*WHAT NEEDS TO BE DONE*
Output the lines that follow exactly as they are.

*COLLECTED DATA*
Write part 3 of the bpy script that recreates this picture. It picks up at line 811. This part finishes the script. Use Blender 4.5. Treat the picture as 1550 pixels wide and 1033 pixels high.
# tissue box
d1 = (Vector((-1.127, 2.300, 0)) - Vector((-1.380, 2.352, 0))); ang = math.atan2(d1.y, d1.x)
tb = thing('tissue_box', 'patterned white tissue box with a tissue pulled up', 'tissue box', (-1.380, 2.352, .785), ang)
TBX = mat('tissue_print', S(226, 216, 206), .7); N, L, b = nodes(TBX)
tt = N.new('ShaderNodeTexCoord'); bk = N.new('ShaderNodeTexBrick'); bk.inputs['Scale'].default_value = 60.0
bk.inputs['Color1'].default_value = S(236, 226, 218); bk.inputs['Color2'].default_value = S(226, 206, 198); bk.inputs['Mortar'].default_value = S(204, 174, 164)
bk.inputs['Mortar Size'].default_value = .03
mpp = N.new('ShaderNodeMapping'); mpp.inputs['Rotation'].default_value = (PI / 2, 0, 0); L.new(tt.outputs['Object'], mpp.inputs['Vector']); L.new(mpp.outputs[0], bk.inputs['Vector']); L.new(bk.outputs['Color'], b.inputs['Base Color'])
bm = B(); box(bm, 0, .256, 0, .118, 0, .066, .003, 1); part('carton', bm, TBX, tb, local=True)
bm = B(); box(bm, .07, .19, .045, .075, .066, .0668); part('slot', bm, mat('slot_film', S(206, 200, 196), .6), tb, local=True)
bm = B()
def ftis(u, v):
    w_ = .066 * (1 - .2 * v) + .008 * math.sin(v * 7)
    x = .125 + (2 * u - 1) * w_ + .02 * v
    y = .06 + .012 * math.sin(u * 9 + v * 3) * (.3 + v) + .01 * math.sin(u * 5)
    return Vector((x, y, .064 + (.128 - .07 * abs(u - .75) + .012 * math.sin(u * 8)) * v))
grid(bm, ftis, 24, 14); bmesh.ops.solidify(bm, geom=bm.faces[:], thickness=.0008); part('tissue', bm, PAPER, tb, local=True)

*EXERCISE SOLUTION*
Write part 3 of the bpy script that recreates this picture. It picks up at line 811. This part finishes the script. Use Blender 4.5. Treat the picture as 1550 pixels wide and 1033 pixels high.
# tissue box
d1 = (Vector((-1.127, 2.300, 0)) - Vector((-1.380, 2.352, 0))); ang = math.atan2(d1.y, d1.x)
tb = thing('tissue_box', 'patterned white tissue box with a tissue pulled up', 'tissue box', (-1.380, 2.352, .785), ang)
TBX = mat('tissue_print', S(226, 216, 206), .7); N, L, b = nodes(TBX)
tt = N.new('ShaderNodeTexCoord'); bk = N.new('ShaderNodeTexBrick'); bk.inputs['Scale'].default_value = 60.0
bk.inputs['Color1'].default_value = S(236, 226, 218); bk.inputs['Color2'].default_value = S(226, 206, 198); bk.inputs['Mortar'].default_value = S(204, 174, 164)
bk.inputs['Mortar Size'].default_value = .03
mpp = N.new('ShaderNodeMapping'); mpp.inputs['Rotation'].default_value = (PI / 2, 0, 0); L.new(tt.outputs['Object'], mpp.inputs['Vector']); L.new(mpp.outputs[0], bk.inputs['Vector']); L.new(bk.outputs['Color'], b.inputs['Base Color'])
bm = B(); box(bm, 0, .256, 0, .118, 0, .066, .003, 1); part('carton', bm, TBX, tb, local=True)
bm = B(); box(bm, .07, .19, .045, .075, .066, .0668); part('slot', bm, mat('slot_film', S(206, 200, 196), .6), tb, local=True)
bm = B()
def ftis(u, v):
    w_ = .066 * (1 - .2 * v) + .008 * math.sin(v * 7)
    x = .125 + (2 * u - 1) * w_ + .02 * v
    y = .06 + .012 * math.sin(u * 9 + v * 3) * (.3 + v) + .01 * math.sin(u * 5)
    return Vector((x, y, .064 + (.128 - .07 * abs(u - .75) + .012 * math.sin(u * 8)) * v))
grid(bm, ftis, 24, 14); bmesh.ops.solidify(bm, geom=bm.faces[:], thickness=.0008); part('tissue', bm, PAPER, tb, local=True)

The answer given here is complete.